* **Data excerpt**:
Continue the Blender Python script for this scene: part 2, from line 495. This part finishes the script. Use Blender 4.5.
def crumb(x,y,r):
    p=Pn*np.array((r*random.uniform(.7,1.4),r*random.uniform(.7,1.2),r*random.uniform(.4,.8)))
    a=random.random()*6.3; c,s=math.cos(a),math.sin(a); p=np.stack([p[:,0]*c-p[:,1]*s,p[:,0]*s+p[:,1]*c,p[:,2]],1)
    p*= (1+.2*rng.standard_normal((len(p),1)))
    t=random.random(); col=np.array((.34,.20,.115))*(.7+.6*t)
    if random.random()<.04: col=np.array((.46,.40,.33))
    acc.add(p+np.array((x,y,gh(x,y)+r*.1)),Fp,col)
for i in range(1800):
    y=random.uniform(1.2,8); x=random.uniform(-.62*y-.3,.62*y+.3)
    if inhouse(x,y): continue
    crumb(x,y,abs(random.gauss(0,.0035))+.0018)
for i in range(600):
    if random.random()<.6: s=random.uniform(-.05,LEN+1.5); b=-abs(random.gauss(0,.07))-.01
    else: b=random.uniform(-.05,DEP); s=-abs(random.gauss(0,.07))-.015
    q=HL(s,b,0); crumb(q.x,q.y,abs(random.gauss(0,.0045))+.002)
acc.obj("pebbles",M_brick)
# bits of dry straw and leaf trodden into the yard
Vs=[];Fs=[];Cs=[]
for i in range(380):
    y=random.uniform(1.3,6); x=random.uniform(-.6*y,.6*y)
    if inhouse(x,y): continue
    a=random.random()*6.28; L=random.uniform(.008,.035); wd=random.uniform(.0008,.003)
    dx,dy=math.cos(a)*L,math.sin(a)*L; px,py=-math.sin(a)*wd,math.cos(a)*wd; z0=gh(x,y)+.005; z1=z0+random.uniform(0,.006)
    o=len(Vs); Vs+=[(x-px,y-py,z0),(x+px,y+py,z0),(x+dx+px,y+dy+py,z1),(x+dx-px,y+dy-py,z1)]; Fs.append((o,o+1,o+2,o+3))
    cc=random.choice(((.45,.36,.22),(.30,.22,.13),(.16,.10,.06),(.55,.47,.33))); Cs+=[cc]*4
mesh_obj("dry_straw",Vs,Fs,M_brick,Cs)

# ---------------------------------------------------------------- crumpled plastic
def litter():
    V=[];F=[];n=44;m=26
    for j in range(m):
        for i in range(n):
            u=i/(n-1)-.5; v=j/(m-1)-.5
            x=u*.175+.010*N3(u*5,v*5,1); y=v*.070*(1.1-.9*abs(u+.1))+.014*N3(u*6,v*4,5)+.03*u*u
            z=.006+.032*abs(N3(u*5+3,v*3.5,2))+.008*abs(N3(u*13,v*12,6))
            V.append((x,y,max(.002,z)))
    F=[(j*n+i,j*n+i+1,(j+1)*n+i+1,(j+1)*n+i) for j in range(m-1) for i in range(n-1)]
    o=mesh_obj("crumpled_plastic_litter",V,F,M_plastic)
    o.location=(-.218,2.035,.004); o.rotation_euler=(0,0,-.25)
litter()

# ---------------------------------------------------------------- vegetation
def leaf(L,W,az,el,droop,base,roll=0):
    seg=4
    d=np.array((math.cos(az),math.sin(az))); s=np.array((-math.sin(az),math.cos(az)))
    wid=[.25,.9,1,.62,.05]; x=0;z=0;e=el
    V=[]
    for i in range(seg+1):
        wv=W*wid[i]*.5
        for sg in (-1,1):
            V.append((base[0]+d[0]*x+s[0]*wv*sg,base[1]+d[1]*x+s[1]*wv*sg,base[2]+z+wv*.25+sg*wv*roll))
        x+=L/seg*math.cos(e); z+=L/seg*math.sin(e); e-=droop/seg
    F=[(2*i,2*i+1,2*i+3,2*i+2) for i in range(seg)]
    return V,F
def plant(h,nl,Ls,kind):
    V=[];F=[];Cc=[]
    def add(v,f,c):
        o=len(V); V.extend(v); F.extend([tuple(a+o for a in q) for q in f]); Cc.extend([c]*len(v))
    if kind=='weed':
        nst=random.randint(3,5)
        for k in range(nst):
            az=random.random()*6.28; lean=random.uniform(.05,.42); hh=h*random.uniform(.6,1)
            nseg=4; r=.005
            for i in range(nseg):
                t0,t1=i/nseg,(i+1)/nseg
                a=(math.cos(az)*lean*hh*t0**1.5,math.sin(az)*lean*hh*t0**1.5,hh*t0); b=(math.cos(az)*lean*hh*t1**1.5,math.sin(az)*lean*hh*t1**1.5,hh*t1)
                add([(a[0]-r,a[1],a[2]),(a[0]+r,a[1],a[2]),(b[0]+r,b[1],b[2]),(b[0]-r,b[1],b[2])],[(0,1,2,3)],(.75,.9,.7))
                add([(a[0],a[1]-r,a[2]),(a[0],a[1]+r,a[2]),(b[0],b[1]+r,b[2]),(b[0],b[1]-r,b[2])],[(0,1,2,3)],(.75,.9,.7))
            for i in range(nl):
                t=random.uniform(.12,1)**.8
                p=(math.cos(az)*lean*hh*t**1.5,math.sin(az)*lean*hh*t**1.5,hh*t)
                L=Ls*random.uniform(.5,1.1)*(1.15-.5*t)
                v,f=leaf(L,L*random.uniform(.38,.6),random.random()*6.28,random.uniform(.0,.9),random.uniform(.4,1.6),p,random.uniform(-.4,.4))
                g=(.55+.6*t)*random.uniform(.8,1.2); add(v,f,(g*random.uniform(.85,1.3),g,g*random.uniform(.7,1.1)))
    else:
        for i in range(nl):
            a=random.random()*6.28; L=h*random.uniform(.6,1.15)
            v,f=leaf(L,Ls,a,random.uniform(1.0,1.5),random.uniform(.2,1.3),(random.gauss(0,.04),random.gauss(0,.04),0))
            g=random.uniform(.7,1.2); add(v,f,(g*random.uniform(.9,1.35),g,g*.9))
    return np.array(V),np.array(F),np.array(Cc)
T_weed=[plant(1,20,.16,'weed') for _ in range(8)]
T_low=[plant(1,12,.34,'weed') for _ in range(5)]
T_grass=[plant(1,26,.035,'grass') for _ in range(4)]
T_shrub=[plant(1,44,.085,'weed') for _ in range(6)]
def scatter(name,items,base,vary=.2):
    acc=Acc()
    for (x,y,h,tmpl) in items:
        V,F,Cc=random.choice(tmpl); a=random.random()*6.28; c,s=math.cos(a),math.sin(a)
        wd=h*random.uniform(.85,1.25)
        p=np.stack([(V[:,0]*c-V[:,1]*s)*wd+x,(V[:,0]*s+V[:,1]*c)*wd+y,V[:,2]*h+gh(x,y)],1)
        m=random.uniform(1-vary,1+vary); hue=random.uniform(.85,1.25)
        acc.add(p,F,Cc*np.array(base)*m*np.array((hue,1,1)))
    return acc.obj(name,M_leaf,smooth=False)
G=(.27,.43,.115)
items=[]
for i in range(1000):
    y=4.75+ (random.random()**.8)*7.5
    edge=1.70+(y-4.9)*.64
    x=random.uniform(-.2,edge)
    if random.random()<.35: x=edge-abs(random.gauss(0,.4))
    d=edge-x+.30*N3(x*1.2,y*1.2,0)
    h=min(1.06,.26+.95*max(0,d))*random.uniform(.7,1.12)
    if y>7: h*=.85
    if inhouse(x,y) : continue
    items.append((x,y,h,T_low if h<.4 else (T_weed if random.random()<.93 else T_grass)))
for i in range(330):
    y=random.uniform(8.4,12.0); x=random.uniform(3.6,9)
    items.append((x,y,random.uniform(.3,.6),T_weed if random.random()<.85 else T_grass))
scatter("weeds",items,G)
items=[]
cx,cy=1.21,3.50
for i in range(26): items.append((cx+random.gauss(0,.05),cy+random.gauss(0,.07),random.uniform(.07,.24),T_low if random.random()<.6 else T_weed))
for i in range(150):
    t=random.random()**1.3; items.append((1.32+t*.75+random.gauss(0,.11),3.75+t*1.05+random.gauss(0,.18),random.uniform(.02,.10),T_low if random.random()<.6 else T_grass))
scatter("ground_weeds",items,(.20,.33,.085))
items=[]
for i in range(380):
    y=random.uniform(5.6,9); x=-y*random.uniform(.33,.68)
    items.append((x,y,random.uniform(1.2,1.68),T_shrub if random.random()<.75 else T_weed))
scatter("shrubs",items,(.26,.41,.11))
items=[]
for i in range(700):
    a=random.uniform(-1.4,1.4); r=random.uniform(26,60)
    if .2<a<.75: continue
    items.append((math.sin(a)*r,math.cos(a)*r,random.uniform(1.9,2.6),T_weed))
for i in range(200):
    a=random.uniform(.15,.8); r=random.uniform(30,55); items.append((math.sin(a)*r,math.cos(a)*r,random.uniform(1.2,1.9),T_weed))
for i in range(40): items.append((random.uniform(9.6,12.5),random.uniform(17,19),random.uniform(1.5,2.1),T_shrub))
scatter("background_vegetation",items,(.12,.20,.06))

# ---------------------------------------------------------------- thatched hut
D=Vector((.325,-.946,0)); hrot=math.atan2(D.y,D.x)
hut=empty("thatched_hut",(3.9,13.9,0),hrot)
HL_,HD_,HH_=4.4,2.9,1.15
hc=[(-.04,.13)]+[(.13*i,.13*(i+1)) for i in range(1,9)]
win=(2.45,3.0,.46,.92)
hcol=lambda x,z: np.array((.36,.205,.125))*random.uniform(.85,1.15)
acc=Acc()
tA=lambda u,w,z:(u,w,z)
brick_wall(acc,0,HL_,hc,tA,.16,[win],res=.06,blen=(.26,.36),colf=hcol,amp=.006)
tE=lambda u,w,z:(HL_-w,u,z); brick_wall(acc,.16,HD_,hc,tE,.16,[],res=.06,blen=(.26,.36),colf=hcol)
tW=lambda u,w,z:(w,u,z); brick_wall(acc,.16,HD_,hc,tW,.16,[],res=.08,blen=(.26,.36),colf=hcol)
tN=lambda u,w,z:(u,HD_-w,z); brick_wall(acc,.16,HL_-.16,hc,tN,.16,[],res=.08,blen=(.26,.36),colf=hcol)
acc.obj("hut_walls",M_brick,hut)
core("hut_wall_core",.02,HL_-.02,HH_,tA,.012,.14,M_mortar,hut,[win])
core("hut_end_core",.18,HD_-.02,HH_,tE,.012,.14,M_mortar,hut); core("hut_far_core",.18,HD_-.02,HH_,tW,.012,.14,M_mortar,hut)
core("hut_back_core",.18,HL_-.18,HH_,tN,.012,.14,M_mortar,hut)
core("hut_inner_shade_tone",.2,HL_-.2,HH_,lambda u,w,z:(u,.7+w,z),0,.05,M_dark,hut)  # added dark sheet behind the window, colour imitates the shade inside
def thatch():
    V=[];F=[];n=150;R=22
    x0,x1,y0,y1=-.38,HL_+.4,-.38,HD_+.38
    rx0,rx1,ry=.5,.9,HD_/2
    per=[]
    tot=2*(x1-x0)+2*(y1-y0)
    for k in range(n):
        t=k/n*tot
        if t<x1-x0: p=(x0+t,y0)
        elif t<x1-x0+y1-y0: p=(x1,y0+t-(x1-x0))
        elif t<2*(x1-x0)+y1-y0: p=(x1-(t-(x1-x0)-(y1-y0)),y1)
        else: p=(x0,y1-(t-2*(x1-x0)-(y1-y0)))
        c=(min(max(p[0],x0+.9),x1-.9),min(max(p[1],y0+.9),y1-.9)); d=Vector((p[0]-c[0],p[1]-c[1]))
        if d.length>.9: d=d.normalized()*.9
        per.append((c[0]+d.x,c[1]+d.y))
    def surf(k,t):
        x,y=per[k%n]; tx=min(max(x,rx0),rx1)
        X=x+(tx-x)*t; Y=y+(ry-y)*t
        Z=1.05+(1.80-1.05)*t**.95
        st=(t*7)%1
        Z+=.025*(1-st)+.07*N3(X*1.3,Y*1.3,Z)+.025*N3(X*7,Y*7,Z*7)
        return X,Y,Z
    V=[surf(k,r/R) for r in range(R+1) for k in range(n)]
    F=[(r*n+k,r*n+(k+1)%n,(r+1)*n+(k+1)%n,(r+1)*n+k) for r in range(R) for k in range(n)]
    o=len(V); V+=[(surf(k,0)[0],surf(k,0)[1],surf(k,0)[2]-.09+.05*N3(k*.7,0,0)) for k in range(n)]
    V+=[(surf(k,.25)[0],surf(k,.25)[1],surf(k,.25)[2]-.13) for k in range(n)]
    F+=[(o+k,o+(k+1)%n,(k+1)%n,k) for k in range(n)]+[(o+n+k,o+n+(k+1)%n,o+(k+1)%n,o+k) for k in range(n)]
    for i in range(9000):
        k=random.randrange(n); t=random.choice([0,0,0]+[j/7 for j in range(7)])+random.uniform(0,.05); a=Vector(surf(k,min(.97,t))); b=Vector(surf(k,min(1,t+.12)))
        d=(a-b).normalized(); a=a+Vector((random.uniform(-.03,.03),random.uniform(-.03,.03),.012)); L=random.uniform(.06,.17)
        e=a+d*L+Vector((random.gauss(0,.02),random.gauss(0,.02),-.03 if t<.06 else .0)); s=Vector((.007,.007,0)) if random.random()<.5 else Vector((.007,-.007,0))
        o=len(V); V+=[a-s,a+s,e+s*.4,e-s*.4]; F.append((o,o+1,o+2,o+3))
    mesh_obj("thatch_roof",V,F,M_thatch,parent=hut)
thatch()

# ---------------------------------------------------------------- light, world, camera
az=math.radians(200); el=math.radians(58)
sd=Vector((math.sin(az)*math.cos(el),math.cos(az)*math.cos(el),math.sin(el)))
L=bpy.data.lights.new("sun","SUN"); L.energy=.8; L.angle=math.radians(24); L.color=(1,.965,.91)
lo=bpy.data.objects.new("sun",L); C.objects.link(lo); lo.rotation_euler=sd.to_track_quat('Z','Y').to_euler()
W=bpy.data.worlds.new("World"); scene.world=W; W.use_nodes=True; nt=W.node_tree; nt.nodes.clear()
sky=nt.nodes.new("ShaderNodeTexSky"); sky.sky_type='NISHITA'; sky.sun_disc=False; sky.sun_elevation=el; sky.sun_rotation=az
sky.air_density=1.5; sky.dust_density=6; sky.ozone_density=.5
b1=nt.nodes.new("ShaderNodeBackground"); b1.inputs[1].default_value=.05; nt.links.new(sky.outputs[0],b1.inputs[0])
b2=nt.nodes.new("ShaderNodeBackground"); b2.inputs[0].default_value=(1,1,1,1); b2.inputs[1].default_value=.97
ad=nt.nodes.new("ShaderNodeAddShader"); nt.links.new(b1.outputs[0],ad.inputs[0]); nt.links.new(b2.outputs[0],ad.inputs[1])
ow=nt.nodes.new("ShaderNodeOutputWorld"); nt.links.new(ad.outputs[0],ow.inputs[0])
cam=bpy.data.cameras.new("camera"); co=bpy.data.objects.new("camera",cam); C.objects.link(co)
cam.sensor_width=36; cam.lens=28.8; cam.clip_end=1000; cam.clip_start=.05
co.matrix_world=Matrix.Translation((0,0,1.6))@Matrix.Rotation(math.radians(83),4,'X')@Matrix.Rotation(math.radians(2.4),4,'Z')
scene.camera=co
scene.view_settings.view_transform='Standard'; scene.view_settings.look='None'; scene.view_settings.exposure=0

* **Goal**: Give every line of the material that includes the string "scene".

* **Completed task**:
Continue the Blender Python script for this scene: part 2, from line 495. This part finishes the script. Use Blender 4.5.
W=bpy.data.worlds.new("World"); scene.world=W; W.use_nodes=True; nt=W.node_tree; nt.nodes.clear()
scene.camera=co
scene.view_settings.view_transform='Standard'; scene.view_settings.look='None'; scene.view_settings.exposure=0